A Religion News Service report explains:

The spring campaigns featured extraordinary coverage of Sen. Barack Obama's controversial former pastor, Jeremiah Wright, Sen. John McCain's struggle to win over evangelical voters and former Massachusetts Gov. Mitt Romney's Mormon faith. . . .

Religion trailed foreign policy issues (14%) and domestic policy issues (26%) in non-horse race campaign topics, yet it outpaced race and gender in a year when the Democratic contest was led by a woman, Hillary Clinton, and Obama, a black man.

"Indeed, religion could be at least as important in the 2008 presidential campaign as it was in 2000 and 2004," the study states.

The Pew study, which you can check out here, has some interesting tidbits. For instance, they noted that news coverage focused on discrete events -- such as Mitt Romney's Faith in America speech -- rather than underlying religious motivations or connections. Some 35 percent of all religion-related campaign coverage focused on Romney and most of his coverage (66 percent) occurred in concert with his December 2007 speech.

The full Pew report digs down into Obama's relationship to his pastor, McCain's relationship to evangelicals and the obsession with Romney's Mormonism. Each section is interesting.

The Obama section criticizes the media for turning the focus of Obama's membership at Trinity United Church of Christ and his deep and abiding friendship with Wright into a discussion of race instead of a discussion of religion. After noting that the media as a group didn't pick up on many of the Chicago stories or other horse-race type stories addressing the Wright issue for 16 months, Pew looks at the coverage of Obama's speech about religion and race:

When the Wright controversy surfaced as a major story, the Obama campaign quickly determined that a major public speech was necessary to address concerns about Obama's church background. In his March 18 address in Philadelphia, Obama talked about his own spirituality but focused more heavily on the black church -- its traditions, conventions and ways of communicating. The press covered the speech extensively.

The media framed its analysis of the speech as essentially about race -- even more than about political strategy. For about every 50 news stories that primarily focused on race, only one took a distinctively religious angle.

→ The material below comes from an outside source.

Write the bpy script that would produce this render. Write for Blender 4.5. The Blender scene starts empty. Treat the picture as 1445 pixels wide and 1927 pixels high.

It's interesting to think about how the momentum of the campaign is affected by the whims of the press corps. And it's not surprising that the media would shy away from coverage of religion if given the opportunity. Here's another Pew criticism:

These findings suggest a continuing discomfort among news organizations in tackling deep questions of how candidates' personal faith may influence their public leadership. When the press does cover such stories, it tends to focus on discrete events -- such as a speech, video or TV appearance -- rather than the underlying connections, and often the coverage is fairly short-lived.

So even the religious coverage that did escape from the primary season was shallow. No surprises there.